Paru chez Flammarion en octobre. 350 pages, 200 reproductions en noir et couleur.
Ce livre consiste en présentations et commentaires d’un choix remarquable d’oeuvres d’art ( peintures, gravures, dessins…) en deux dimensions, qui toutes ont une relation directe avec la
sexualité, en particulier avec le fantasme dit de » la scène primitive » soit le moment de la conception de l’être humain.
« Notre vue ne porte jamais vraiment jusqu’à la scène qui nous fit et que nous répétons sans cesse néanmoins au cours des étreintes où les corps s’additionnent et se redissocient ».
Le problème de l’homme est que la conception d’un être humain ne se limite pas, comme pour l’animal, à une simple copulation mais procède d’un acte sexuel, c'est-à-dire que l’homme imagine et symbolise.
Beaucoup de gens objecteront qu’ils se moquent de savoir quand ils ont été conçus et comment ; ou encore, que la mère (voire les parents) leur ont relaté la circonstance.
Or il ne s’agit pas de cela, pas de renseignements objectifs, ni d’orientation dans le temps, mais du mystère de l’origine, mystère qui reste entier pour l’homme et ne se peut dater ( « la scène primitive précède le passé. C’est le jadis, hors mémoire, hors temps »).
« Sans doute l’expression utilisée de nos jours de scène primitive est-elle excessive pour désigner le fait que les hommes et les femmes dérivent d’une étreinte entre un homme et une femme autre qu’eux-mêmes, puisque cette étreinte est invisible à leur regard faute d’être déjà conçus. Peut-être faut-il lui préférer l’expression de nuit sexuelle puisqu à n’en pas douter, il n’est plus question dans l’âme inquiète d’une nuit intérieure que d’une figuration originaire ».
Quel sens donne t ‘il au mot « Nuit » : Quignard oppose la nuit étoilée féconde à la nuit noire démoniaque.
« Une fois nés au terme de chaque jour, c’est la nuit terrestre.

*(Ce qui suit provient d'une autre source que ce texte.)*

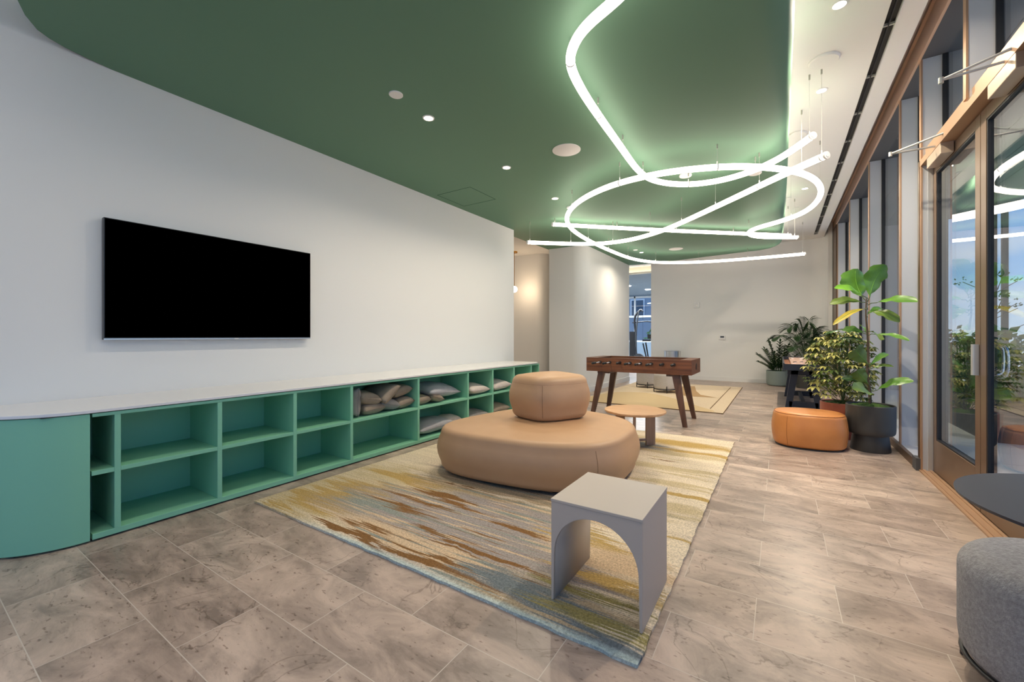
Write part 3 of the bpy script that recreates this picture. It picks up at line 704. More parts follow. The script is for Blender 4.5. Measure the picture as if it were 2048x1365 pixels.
# railing
def railing(p0, p1, name_label):
    p0 = Vector(p0); p1 = Vector(p1); L_ = (p1 - p0).length; d = (p1 - p0).normalized(); ang = math.atan2(d.y, d.x)
    r = empty('railing', p0, name_label, 'railing', rz=ang)
    bm = new_bm(); box(bm, 0, L_, -0.025, 0.025, 1.19, 1.23); box(bm, 0, L_, -0.02, 0.02, 0.08, 0.11); finish('rail', bm, M['greydark'], r)
    k = 0; bm = new_bm()
    while k * 0.11 < L_: box(bm, k * 0.11, k * 0.11 + 0.012, -0.006, 0.006, 0.10, 1.19); k += 1
    pk = finish('picket', bm, M['greydark'], r); pk['kind'] = 'stuff'
    n = int(L_ / 1.8) + 1
    for i in range(n + 1):
        x = min(i * 1.8, L_); boxobj('post', x - 0.03, x + 0.03, -0.03, 0.03, 0, 1.2, M['greydark'], r)
railing((2.95, 14.2, -0.02), (11.0, 14.2, -0.02), 'dark picket railing across the far end of the terrace')
railing((11.0, -5.0, -0.02), (11.0, 14.2, -0.02), 'dark picket railing along the outer side of the terrace')
b = empty('building', (13, 30, -4), 'pale flat roofed building beyond the terrace railing', 'building')
boxobj('wall', 0, 12, 0, 8, 0, 6.35, M['bldg'], b); boxobj('roof_fascia', -0.4, 12.4, -0.4, 8.4, 6.0, 6.9, M['bldgroof'], b)
for k in range(4):
    f = boxobj('window', 1.0 + k * 2.6, 2.9 + k * 2.6, -0.06, 0.0, 4.6, 5.6, M['white'], b)
    bm = new_bm(); x0 = 1.0 + k * 2.6
    for u in (0, 1):
        for v in (0, 1): box(bm, x0 + 0.08 + u * 0.92, x0 + 0.9 + u * 0.92, -0.08, -0.055, 4.68 + v * 0.46, 5.06 + v * 0.46)
    finish('pane', bm, M['winblue'], f)
b = empty('building', (-9, 27, -2), 'blue grey building seen beyond the gym window', 'building')
boxobj('wall', 0, 8, 0, 6, 0, 9, base_mat('grey_siding', srgb(150, 160, 170), 0.7), b)
for k in range(3):
    f = boxobj('window', 0.8 + k * 1.5, 1.7 + k * 1.5, -0.06, 0, 4.4, 5.6, M['white'], b); boxobj('pane', 0.88 + k * 1.5, 1.62 + k * 1.5, -0.08, -0.055, 4.48, 5.52, M['winblue'], f)

# ================================================================== CEILING FITTINGS
def downlight(x, y, z, label, watts=DOWN_W, mat='lamp', col=(1, 0.86, 0.68), group='round recessed downlights', spot=True):
    r = empty('downlight', (x, y, z), label, 'downlight', group)
    bm = new_bm(); lathe(bm, [(0.040, 0.0), (0.040, -0.006), (0.052, -0.004), (0.052, 0.0)], n=28); bm2 = bm
    finish('trim_ring', bm, M['whitem'], r, smooth=True, autosm=30)
    bm = new_bm(); lathe(bm, [(0, -0.0045), (0.040, -0.0045), (0.040, -0.001), (0, -0.001)], n=28); finish('lens', bm, M[mat], r)
    if spot:
        l = bpy.data.lights.new('downlight_beam', 'AREA'); l.shape = 'DISK'; l.size = 0.075; l.energy = watts; l.color = col; l.spread = R(150)
        lo = bpy.data.objects.new('downlight_beam', l); lo.location = (0, 0, -0.012); lo.parent = r; COL.objects.link(lo)
downlight(-2.607, 2.674, ZG, 'glowing downlight in the green ceiling nearest above the black screen', 12)
downlight(-2.623, 3.941, ZG, 'second glowing downlight along the green ceiling row', 13)
downlight(-2.643, 5.194, ZG, 'third glowing downlight in the green ceiling, left of the light loop', 15)
downlight(-2.673, 9.613, ZG, 'farthest small glowing downlight in the green ceiling by the gym opening', 20)
downlight(0.355, 3.738, ZC, 'large looking downlight at the top edge of the white ceiling')
downlight(0.334, 4.951, ZC, 'glowing downlight below the round canopy on the white ceiling')
downlight(0.334, 8.087, ZC, 'glowing downlight of the white ceiling inside the light loop')
downlight(0.334, 9.6, ZC, 'far glowing downlight on the white ceiling over the shuffleboard table')
for i, (x, y) in enumerate([(-2.6, 0.85), (-1.2, 1.1)]): downlight(x, y, ZG, ['downlight directly above the rounded end of the green cabinet', 'downlight in the green ceiling above the viewer'][i], ADDED_DOWN_W, group='downlights overhead')  # unseen lamps added overhead to brighten the near end
for i, (x, y) in enumerate([(-3.2, -0.6), (-1.4, -0.6), (0.3, -0.6), (-3.2, -1.9), (-1.4, -1.9), (0.3, -1.9), (0.3, 1.0)]):
    downlight(x, y, ZC, 'white ceiling downlight behind the viewer, %s' % ['first row by the screen wall', 'first row in the middle', 'first row by the windows', 'second row by the screen wall', 'second row in the middle', 'second row by the windows', 'beside the first window bay'][i], ADDED_DOWN_W, col=(1, 0.95, 0.88), group='downlights behind the viewer')  # fill lamps added out of view to raise the room light
for i, (x, y) in enumerate([(-3.9, 13.3), (-2.4, 13.3)]):
    downlight(x, y, ZC, ['downlight before the gym entrance, left of the opening', 'downlight before the gym entrance, behind the far wall'][i], 14, group='downlights before the gym')
for i, (x, y) in enumerate([(-5.6, 5.0), (-7.2, 6.8)]):
    downlight(x, y, 3.20, ['hallway downlight near the screen wall end', 'hallway downlight deeper in the hallway'][i], 16, group='hallway downlights')
for (x, y, lb) in [(-5.40, 17.4, 'round gym ceiling light nearer the gym entrance'), (-5.05, 19.2, 'round gym ceiling light farther inside the gym'), (-3.4, 18.0, 'round gym ceiling light hidden behind the far wall'), (-7.0, 16.5, 'round gym ceiling light at the left of the gym')]:
    r = empty('gym_light', (x, y, 3.34), lb, 'ceiling light', 'round lights in the gym ceiling')
    bm = new_bm(); lathe(bm, [(0, -0.03), (0.11, -0.03), (0.12, -0.02), (0.12, 0), (0, 0)], n=24); finish('lens', bm, M['lampgym'], r)
    l = bpy.data.lights.new('gym_beam', 'AREA'); l.shape = 'DISK'; l.size = 0.22; l.energy = 130; l.color = (0.86, 0.94, 1)
    lo = bpy.data.objects.new('gym_beam', l); lo.location = (0, 0, -0.04); lo.parent = r; COL.objects.link(lo)
def disc(name, x, y, z, rad, label, cat, th=0.008, mat='whitem', group=None):
    bm = new_bm(); lathe(bm, [(0, -th), (rad * 0.93, -th), (rad, -th * 0.6), (rad, 0), (0, 0)], n=36)
    o = finish(name, bm, M[mat], smooth=True, autosm=30); o.location = (x, y, z); tag(o, label, cat, group); return o
disc('ceiling_speaker', -1.856, 3.908, ZG, 0.145, 'large round white speaker grille in the green ceiling', 'speaker')
disc('ceiling_speaker', -1.927, 9.641, ZG, 0.145, 'round white speaker grille at the far end of the green ceiling', 'speaker')
disc('cover_plate', -2.572, 2.273, ZG, 0.055, 'small blank white cover disc beside the nearest downlight', 'cover plate')
disc('cover_plate', -2.708, 9.262, ZG, 0.05, 'small white cover disc beside the farthest green ceiling downlight', 'cover plate')
disc('canopy', 0.315, 4.417, ZC, 0.11, 'round white power canopy on the white ceiling', 'canopy', 0.02)
disc('canopy', 0.171, 5.863, ZC, 0.09, 'smaller round white canopy on the white ceiling above the tube ends', 'canopy', 0.02)
disc('canopy', -0.949, 5.285, ZG, 0.07, 'round white canopy in the green ceiling behind the loop top', 'canopy', 0.02)
disc('canopy', -0.247, 5.649, ZG, 0.07, 'round white canopy in the green ceiling near its right edge', 'canopy', 0.02)
disc('canopy', -2.629, 5.657, ZG, 0.05, 'little white canopy by the third green ceiling downlight', 'canopy', 0.02)
disc('sprinkler_plate', 0.24, 9.2, ZC, 0.045, 'small white sprinkler plate on the far white ceiling', 'sprinkler')
disc('sprinkler_plate', 0.12, 8.5, ZC, 0.045, 'white sprinkler plate beside the green edge on the far white ceiling', 'sprinkler')
cable = bpy.data.objects
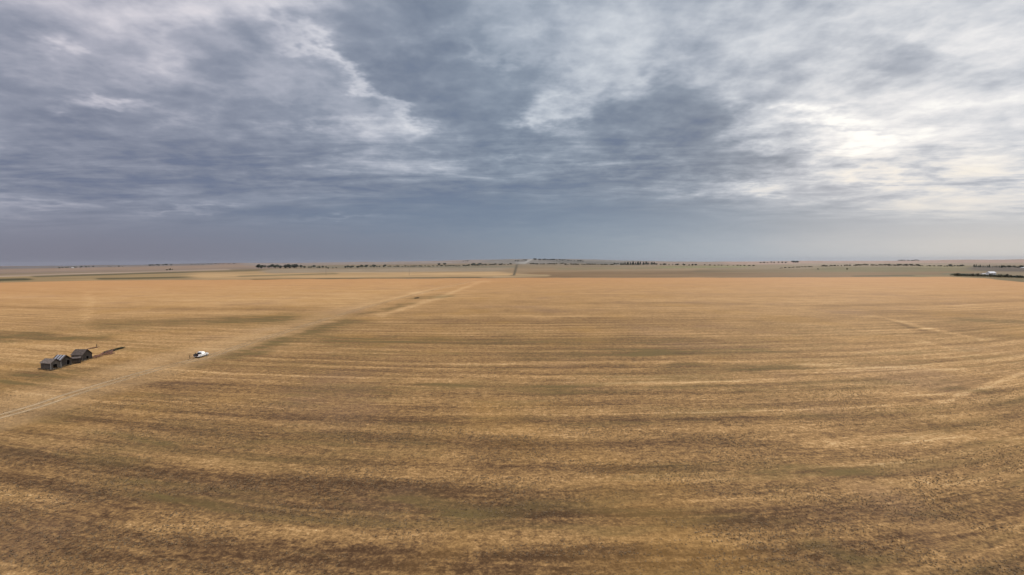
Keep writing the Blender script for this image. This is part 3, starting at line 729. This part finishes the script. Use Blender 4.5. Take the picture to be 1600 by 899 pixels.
# ------------------------------------------------------------------ pickup truck (front towards +y)
def build_truck(loc, rz):
    t = empty('pickup_truck', loc, rz)
    tag(t, 'white crew cab pickup truck with open dark bed parked on the track', 'pickup truck')
    def arch(yc, r=.47, zc=.42, n=8):
        return [(yc + r * math.cos(a), zc + r * math.sin(a)) for a in [math.pi * k / n for k in range(n + 1)]]
    Lh = 2.95
    # y from -2.95 (tail) to 2.95 (nose); body sides down to sill .45
    low = [(-Lh, .52), (-Lh, 1.32)]
    top = [(-.98, 1.34), (-.98, 1.20), (1.05, 1.20), (1.15, 1.22), (2.5, 1.12), (2.9, 1.0), (Lh, .6), (2.85, .48)]
    prof = [(-Lh, .52), (-Lh, .78), (-1.0, .78), (-1.0, 1.22), (1.15, 1.24), (2.45, 1.16), (2.88, 1.0), (Lh, .62), (2.85, .46)]
    prof += [(p[0], p[1]) for p in arch(1.92)] + [(1.35, .42), (-1.45, .42)] + arch(-1.82) + [(-2.3, .5)]
    body = MB().prism(prof, -.98, .98, lambda y, z: .05 if z > 1.0 else (.12 if y > 2.8 else 0)).build('body', MT['white'], t, bevel=.04)
    # bed: two side walls, floor, front wall
    for s in (-1, 1):
        MB().prism([(-Lh, .76), (-Lh, 1.36), (-1.03, 1.36), (-1.03, .76)], s * .98 - (.07 if s > 0 else 0), s * .98 + (.07 if s < 0 else 0)).build('bed_side', MT['white'], t, bevel=.02)
        MB().box((s * .945, -1.98, 1.385), (.10, 1.9, .04)).build('bed_rail_cap', MT['black'], t)
    ln = MB().box((0, -1.99, .80), (1.80, 1.86, .03)); ln.box((0, -1.07, 1.08), (1.80, .04, .55))
    for s in (-1, 1): ln.box((s * .885, -1.99, 1.08), (.03, 1.84, .54))
    ln.build('bed_liner', MT['liner'], t)
    tg = MB().box((0, -Lh - .04, 1.04), (1.74, .07, .56)).build('tailgate', MT['black'], t, bevel=.015)
    MB().box((0, -Lh - .085, 1.2), (.3, .02, .08)).build('handle', MT['chrome'], tg)
    # cab greenhouse
    cab = [(-.96, 1.20), (-.82, 1.86), (-.6, 1.93), (.42, 1.93), (.68, 1.85), (1.32, 1.22)]
    ins = lambda y, z: .05 + .17 * max(0, (z - 1.22) / .7)
    MB().prism(cab, -.98, .98, ins).build('cab', MT['white'], t, bevel=.03)
    def sidewin(y0, y1, y2, y3, s):
        # quad slightly proud of the slanted side
        def X(z): return s * (.98 - (.05 + .17 * (z - 1.22) / .7) + .012)
        pts = [(y0, 1.23), (y1, 1.23), (y2, 1.84), (y3, 1.84)]
        m = MB(); o_ = [(X(z), y, z) for y, z in pts]; i_ = [(X(z) - s * .03, y, z) for y, z in pts]
        m.add(o_ + i_, [(0, 1, 2, 3), (4, 7, 6, 5), (0, 4, 5, 1), (1, 5, 6, 2), (2, 6, 7, 3), (3, 7, 4, 0)]); return m
    for s in (-1, 1):
        sidewin(-.86, -.04, -.04, -.70, s).build('side_window', MT['glass'], t)
        sidewin(.08, 1.22, .66, .08, s).build('side_window', MT['glass'], t)
        m = MB().box((s * 1.10, .98, 1.38), (.2, .1, .24)); m.build('mirror', MT['black'], t, bevel=.02)
        MB().box((s * .985, .0, .5), (.05, 2.2, .06)).build('running_board', MT['black'], t)
        for y in (-.3, .55):
            MB().box((s * .965, y - .2, 1.1), (.04, .17, .04)).build('door_handle', MT['chrome'], t)
        MB().box((s * .87, -Lh - .02, 1.08), (.15, .06, .40)).build('tail_light', MT['red'], t)
        MB().box((s * .72, 2.90, .92), (.38, .12, .18), Matrix.Rotation(R_(-18), 3, 'X')).build('headlight', MT['lens'], t)
    def quadx(p, w0, w1, off):   # p = (y,z) low, (y,z) high on a sloping end
        (ya, za), (yb, zb) = p; d = Vector((0, yb - ya, zb - za)).normalized(); nrm = Vector((0, -d.z, d.y)) * off
        V = [Vector((-w0, ya, za)), Vector((w0, ya, za)), Vector((w1, yb, zb)), Vector((-w1, yb, zb))]
        return MB().add([v + nrm for v in V] + [v + nrm * -1.5 for v in V], [(0, 1, 2, 3), (4, 7, 6, 5), (0, 4, 5, 1), (1, 5, 6, 2), (2, 6, 7, 3), (3, 7, 4, 0)])
    quadx(((-.95, 1.24), (-.825, 1.84)), .86, .74, .012).build('rear_window', MT['glass'], t)
    quadx(((1.26, 1.28), (.73, 1.80)), .84, .72, -.012).build('windshield', MT['glass'], t)
    MB().box((0, -Lh - .12, .60), (1.85, .20, .18)).build('rear_bumper', MT['chrome'], t, bevel=.03)
    MB().box((0, Lh + .03, .58), (1.8, .18, .24)).build('front_bumper', MT['chrome'], t, bevel=.03)
    MB().box((0, 2.93, .88), (1.0, .08, .30)).build('grille', MT['black'], t, bevel=.02)
    for s in (-1, 1):
        for y in (1.92, -1.82):
            xs = s * .83
            w = MB().tube([(xs - .14, y, .40), (xs - .10, y, .40), (xs + .10, y, .40), (xs + .14, y, .40)], [.36, .40, .40, .36], 24).build('wheel', MT['rubber'], t, smooth=False)
            MB().tube([(xs + s * .13, y, .40), (xs + s * .15, y, .40)], [.23, .20], 12).build('rim', MT['rim'], w)
    # cargo
    return t
TR = at(309.5, 559.4)
build_truck((TR.x, TR.y + 1.9, 0), R_(-3))
cg = empty('cargo_box', (TR.x - .1, TR.y + .9, .84), R_(12)); tag(cg, 'black tool box lying in the open truck bed', 'box')
MB().box((0, 0, .2), (1.1, .45, .4)).build('case', MT['black'], cg, bevel=.02)
MB().box((0, 0, .435), (1.14, .49, .06)).build('lid', MT['liner'], cg, bevel=.015)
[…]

Et si c’est par la nuit qui est en nous interne que nous parlons, c’est dans la nuit externe, quotidienne, que nous nous touchons. Avant la naissance, ce fut la nuit utérine. Après la mort, l’âme se décompose cette troisième sorte de nuit n’a pus aucun sens pour s’aborder nuit infernale.
C’est l’expression d’un auteur qui entend ne pas faire oublier qu’il est poète autant qu’essayiste et véhicule sa pensée à l’aide de métaphores chargées de sens. Autant de « nuits » que d’événements fondateurs pour la personnalité.
« Brusque éclair comme le coup de foudre qui tombe longtemps avant que le chant s’élève, longtemps avant que la langue humaine se comprenne. Cette scène précède les corps encore sans existence qu’elle fabrique, qu’elle fige, qu’elle portraiture. Tel est le véritable sens du clair-obscur ».
Aussi le livre se présente t’il sur fond noir, comme au cinéma, même si le cinéma n’est pas convoqué pour l’occasion. On peut d’ailleurs remarquer que certains peintres ( tel Caravage) avaient déjà un grand sens de la mise en scène.
Mais le choix de pascal Quignard est varié (deux cents œuvres sont reproduites avec soin) et d’un goût très sûr. Elles sont présentées selon un vertain ordre, et groupées par thèmes En fait, l’auteur, à partir de la scène primitive, aborde commente et illustre d’autres fantasmes fondamentaux communs à tous les êtres humains et qui se rattachent à celui là ( la scène primitive) qui pour lui les rassemble tous.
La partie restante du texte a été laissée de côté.